My new book, The Kierkegaard-Girard Option, is now available. It was published by Mercer University Press, and can be purchased from their website or Amazon.com.

Description:
In an age of sharply increasing cultural polarization that has led many people to consider retreat into enclaves of the like-minded, this book seeks to persuade its readers that we need better quality conversations across ideological camps, and that the writings of Soren Kierkegaard and René Girard provide very effective tools for facilitating such conversations. The writings of Kenneth Burke are also drawn on, as an important bridge figure who influenced Girard. All three thinkers can lead us to careful reflections on the psychological and social roots of violent behavior, which is a crucially important topic in need of deeper and broader understanding.

Disagreements among people of differing worldviews tend to descend quickly into shrill shouting matches, as Alasdair Madntyre predicted in After Virtue; but his proposed answer—read Aquinas—is less likely to gain traction than this trio of more contemporary authors.

The incident involving the Covington Catholic High School boys was described by many observers as a "media lynching"of the boys, made possible by "Trump Derangement Syndrome." It is to be hoped that no one who has read this book and absorbed its insights would contribute to the lynching of anyone, whether they think from the left, the right, or the increasingly rare center.
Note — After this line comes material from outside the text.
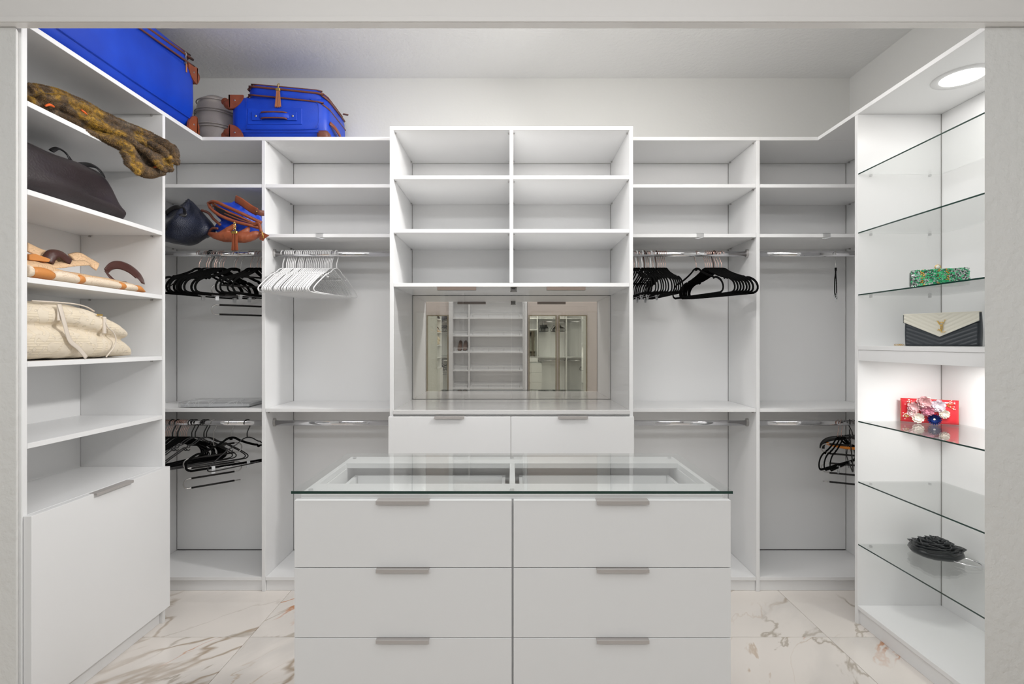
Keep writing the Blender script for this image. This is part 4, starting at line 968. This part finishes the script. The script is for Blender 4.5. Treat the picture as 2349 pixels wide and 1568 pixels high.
uppr = [(1.757, -1.975, -1.715, z+0.12, z+0.212), (1.80, -1.98, -1.705, z+0.115, z+0.218), (1.93, -1.98, -1.698, z+0.115, z+0.22), (2.02, -1.98, -1.694, z+0.10, z+0.214), (2.10, -1.975, -1.690, z+0.085, z+0.192), (2.17, -1.965, -1.690, z+0.078, z+0.158), (2.215, -1.95, -1.698, z+0.08, z+0.128), (2.232, -1.93, -1.72, z+0.085, z+0.11)]
mb = MB().loft(soft(interp(lowr), 40, 3)).loft(soft(interp(uppr), 40, 2.6))
q_ = remeshed(mb, 0.006, 0.004, 14, 4)
q_.build('body', qm, t, sm=True)
X_ = -1.694
MB().tube(smooth([PX(136, 698, X_), PX(141, 715, X_+.006), PX(149, 745, X_+.008), PX(160, 780, X_+.008), (X_+0.006, PX(176, 808, X_).y, z+0.045), (X_+0.004, PX(196, 820, X_).y, z+0.006)], 6), 0.002, 8, normal=(1, 0, 0), w=0.0095).build('strap', M['cream_strap'], t, sm=True)
MB().rbox(X_-0.004, X_+0.004, PX(131, 708, X_).y, PX(139, 708, X_).y, PX(135, 735, X_).z, PX(135, 699, X_).z, 0.0015).build('strap_tab', M['cream_strap'], t)
MB().tube(smooth([PX(238, 728, X_+.004), PX(246, 748, X_+.010), PX(260, 762, X_+.012), PX(266, 778, X_+.010), PX(261, 796, X_+.008), PX(250, 810, X_+.006), PX(243, 819, X_+.002)], 6), 0.0026, 8).build('cord', M['cream_strap'], t, sm=True)
MB().rbox(X_-0.002, X_+0.008, PX(234, 745, X_).y, PX(241, 745, X_).y, PX(238, 765, X_).z, PX(238, 726, X_).z, 0.003).build('cord_tab', M['cream_strap'], t, sm=True)
MB().box(X_-0.001, X_+0.004, PX(222, 722, X_).y, PX(234, 722, X_).y, PX(228, 724, X_).z, PX(228, 720, X_).z).build('zipper_pull', M['gold'], t, bev=0.001)
MB().tube([p for p in smooth([(X_-0.03, 1.80, z+0.2165), (X_-0.03, 1.95, z+0.219), (X_-0.035, 2.03, z+0.2125), (X_-0.04, 2.08, z+0.196)], 5)], 0.003, 6).build('piping', M['cream_strap'], t, sm=True)

# ------------------------------------------------------------------ bags in the corner bay
zs = H+hS[1]
t = thing('navy_bag', 'slouchy navy pebbled leather bag on the corner bay shelf', 'bag', (-1.72, 2.72, zs))
def strokeZ(mb, pts, r, k=4, n=12):
    path = smooth([P(*p) for p in pts], k); L = len(path); rad = []
    for i in range(L):
        q = i/(L-1)*(len(r)-1); j = min(int(q), len(r)-2); rad.append(r[j]+(r[j+1]-r[j])*(q-j))
    mb.tube(path, rad, n)
rows_ = [(457, 430, 434, 2.69, 0.006), (462, 427, 440, 2.69, 0.018), (472, 421, 450, 2.685, 0.036), (484, 402, 461, 2.68, 0.055), (498, 382, 472, 2.675, 0.075), (512, 372, 484, 2.67, 0.090), (524, 366, 492, 2.665, 0.092), (535, 364, 488, 2.655, 0.080), (545, 366, 474, 2.648, 0.070), (554, 378, 454, 2.648, 0.058), (560, 398, 432, 2.648, 0.030)]
rr_ = interp(rows_, 4); rings = []
for y_, xl, xr, zc_, dr in rr_:
    a_, b_ = P(xl, y_, zc_), P(xr, y_, zc_); m_ = (a_+b_)/2; hw_ = (b_.x-a_.x)/2
    rings.append([Vector((m_.x+hw_*math.cos(2*PI*k/48), zc_-dr*math.sin(2*PI*k/48), m_.z)) for k in range(48)])
mb = MB().loft(rings)
pk_ = P(434, 460, 2.68)
def nfold(p):
    d_ = p-pk_; ang = math.atan2(d_.x, -d_.z); rad = d_.length
    f = math.sin(ang*7+rad*16+2*noise.noise(p*7))*0.011*min(1, rad/0.06)+0.010*noise.noise(p*16)
    return p+Vector((0.3*f, -f if p.y < 2.70 else 0, 0.2*f))
nb = mb.xf(nfold)
nb.build('body', M['navy'], t, sm=True)
MB().tube(smooth([P(380, 490, 2.62), P(392, 480, 2.61), P(406, 475, 2.61), P(420, 480, 2.62), P(424, 492, 2.60), P(408, 498, 2.585), P(392, 512, 2.57), P(382, 528, 2.57)], 6), 0.004, 10, normal=(0, 1, 0.3), w=0.011).build('handle', M['black_leather'], t, sm=True)

t = thing('blue_handbag', 'blue nylon handbag with brown leather trim and tassel on the corner bay shelf', 'bag', (-1.46, 2.70, zs))
mb = MB()
mb.ball(P(545, 498, 2.70), (0.125, 0.09, 0.062), 22, 14, rot=Matrix.Rotation(0.42, 3, 'Y'))
mb.ball(P(545, 527, 2.72), (0.115, 0.10, 0.045), 22, 12)
mb.ball(P(565, 488, 2.71), (0.085, 0.07, 0.045), 20, 12, rot=Matrix.Rotation(0.6, 3, 'Y'))
bb = remeshed(mb, 0.006, 0.006, 15, 3); bb.build('body', M['blue'], t, sm=True)
def rib(name, pts, r, m, k=7, par=None, n=8, **kw):
    return MB().tube(smooth([P(*p) for p in pts], k), r, n, **kw).build(name, M[m], par or t, sm=True)
ZB_ = 2.60
rib('zipper', [(478, 466, 2.64), (492, 462, 2.61), (520, 474, 2.60), (560, 492, 2.60), (600, 511, 2.62)], 0.0085, 'tan')
rib('zipper', [(478, 466, 2.64), (484, 478, 2.61), (505, 494, 2.595), (540, 508, 2.595), (575, 517, 2.60), (596, 523, 2.62)], 0.0085, 'tan')
rib('zipper', [(484, 464, 2.63), (510, 480, 2.605), (550, 497, 2.60), (598, 519, 2.62)], 0.006, 'tan')
rib('piping', [(488, 472, 2.62), (515, 489, 2.60), (545, 502, 2.597), (580, 513, 2.605)], 0.004, 'trim')
MB().loft([[P(x_, y_, zz_) for x_, y_ in ((490, 472), (515, 482), (548, 499), (540, 503), (515, 494), (497, 484))] for zz_ in (2.5965, 2.63)]).build('pocket_lining', M['black_leather'], t)
# leather base with pointed ends
mb = MB()
strokeZ(mb, [(478, 534, 2.64), (492, 540, 2.60), (520, 544, 2.59), (560, 545, 2.59), (588, 538, 2.60), (606, 536, 2.62)], [0.010, 0.017, 0.026, 0.027, 0.020, 0.006])
strokeZ(mb, [(500, 540, 2.60), (522, 528, 2.595), (540, 516, 2.595)], [0.012, 0.016, 0.010])
strokeZ(mb, [(545, 542, 2.595), (565, 530, 2.60), (572, 520, 2.61)], [0.018, 0.016, 0.006])
rm = remeshed(mb, 0.005, 0.003, 20, 3); rm.build('leather_base', M['tan'], t, sm=True)
rib('strap', [(540, 456, 2.64), (552, 462, 2.62), (575, 478, 2.61), (590, 486, 2.60)], 0.003, 'tan', normal=(0, 1, 0.3), w=0.020)
sp = rib('strap_tab', [(586, 484, 2.592), (596, 488, 2.59), (606, 489, 2.60)], 0.004, 'trim', normal=(0, 1, 0.2), w=0.014)
MB().ball(P(589, 485, 2.583), 0.004, 8, 6).build('rivet', M['gold'], sp, sm=True)
rib('side_strap', [(462, 482, 2.66), (478, 488, 2.63), (490, 502, 2.61), (506, 516, 2.60)], 0.004, 'trim', normal=(0, 1, 0), w=0.007)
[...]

Girard memorably said that "The victims most interesting to us are always those who allow us to condemn our neighbors. And our neighbors do the same." Thinking with Kierkegaard, Girard, and Burke can lead us into a different and more productive mode of conversation.

"In general, modem culture, with its polyphony of worldviews, is a grand contest centered around the key question: What are the moral lessons that we ought to learn from history and how will we live when we have learned those lessons rightly?" says Bellinger. "One key lesson that we ought to have learned from Gandhi and Martin Luther King, Jr. is that truth is a force in history. It may seem like a weak force much of the time, but appearances can be deceptive. This is a point perceived clearly by 'Kierkegaard, who said that the eternal—God—is like a great cliff that scatters the sea foam. It matters not to God whether the number of human beings who are fleeing from truth and toward falsehoods is ten, ten million, or ten billion. Truth is never determined by crowds; it determines itself and speaks for itself."